Kapsayıcı ve Barışçıl Bir Dilin İnşası: Siyasetçiler, medya, eğitimciler, dini liderler ve sosyal medya
fenomenleri, birleştirici, uzlaştırıcı ve saygıya dayalı bir dili teşvik etmeli. Nefret söylemi ve
ayrımcılık her düzeyde etkin bir şekilde mücadele edilmesi gereken bir suç olarak görülmeli.
Erken Yaşta Barış Eğitimi: Okul öncesinden itibaren müfredata, duygusal zekâyı, empatiyi, çatışma
çözme becerilerini, şiddetsiz iletişimi ve insan haklarını içeren “Barış Eğitimi” entegre edilmeli.
Çocuklar, şiddetin bir çözüm olmadığını öğrenerek büyümeli.
Güçlü ve Erişilebilir Destek Sistemleri: Aile içi şiddet mağdurları, gençler, psikolojik sorunlar
yaşayan bireyler için ücretsiz psikolojik danışmanlık, sığınma evleri ve kriz hatları gibi destek
mekanizmaları yaygınlaştırılmalı ve etkin hale getirilmeli.
Siber Şiddetle Mücadele: İnternet platformları, nefret söylemi ve zorbalıkla daha etkin mücadele
etmek için yapay zekâ ve insan denetimini bir arada kullanmalı. Dijital okuryazarlık eğitimleriyle
bireyler, sanal dünyanın risklerine karşı bilinçlendirilmeli.
Toplumsal Cinsiyet Eşitliğinin Sağlanması: Kadına yönelik şiddetin önlenmesi, toplumsal cinsiyet
eşitliği algısının her alanda yerleşmesiyle doğrudan ilişkilidir. Erkeklik algılarının dönüşümü ve
eşitlikçi değerlerin içselleştirilmesi için kampanyalar ve eğitimler şart.
Sanat ve Sporun Birleştirici Gücü: Sanat, spor ve kültür faaliyetleri, özellikle gençler için öfke ve
enerjilerini yapıcı yollarla ifade edebilecekleri, bir arada yaşama kültürünü deneyimleyebilecekleri
güvenli alanlar sunar. Bu alanlar desteklenmeli.

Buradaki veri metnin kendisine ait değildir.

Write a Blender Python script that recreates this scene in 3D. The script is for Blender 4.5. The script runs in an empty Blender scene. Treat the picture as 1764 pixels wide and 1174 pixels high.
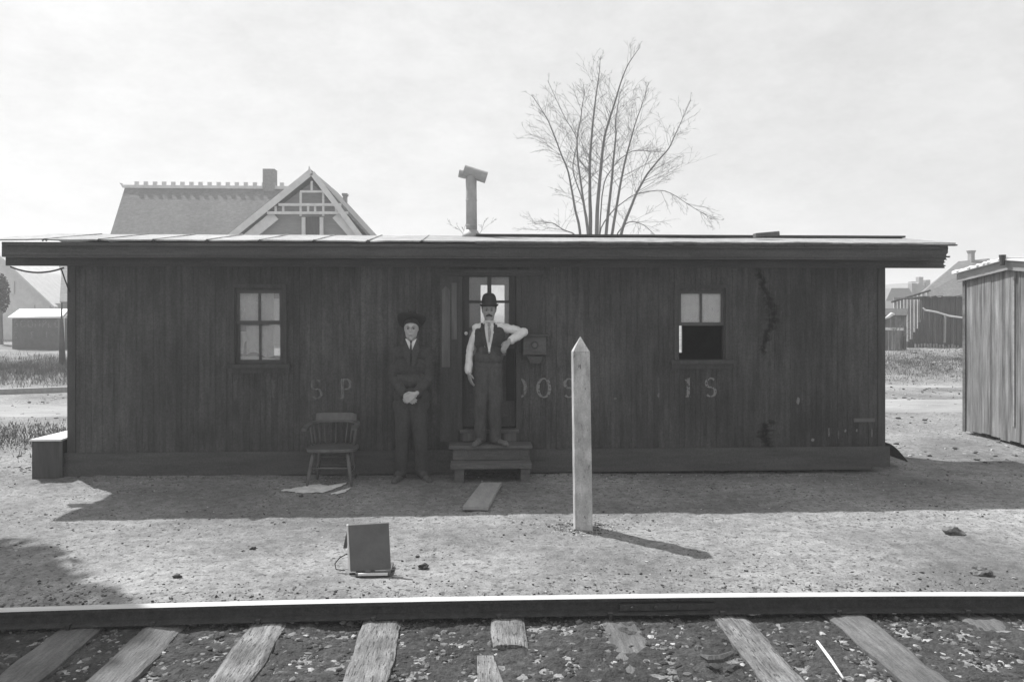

Şiddetin arttığı bir dünyada suskun kalmak, onun ortaklarından biri olmaktır. Değişim, her birimizin
kullandığı dilde, çocuklarımıza verdiğimiz değerlerde, çevremizdeki ayrımcılığa gösterdiğimiz tepkide
ve daha adil bir dünya için gösterdiğimiz kolektif çabada başlar. Unutmayalım ki, şiddet öğrenilmiş bir
davranıştır. Öyleyse, onun yerine geçecek olan barış, diyalog ve empati kültürünü de hep birlikte
öğrenebilir ve inşa edebiliriz. Umut, eyleme geçenlerdedir.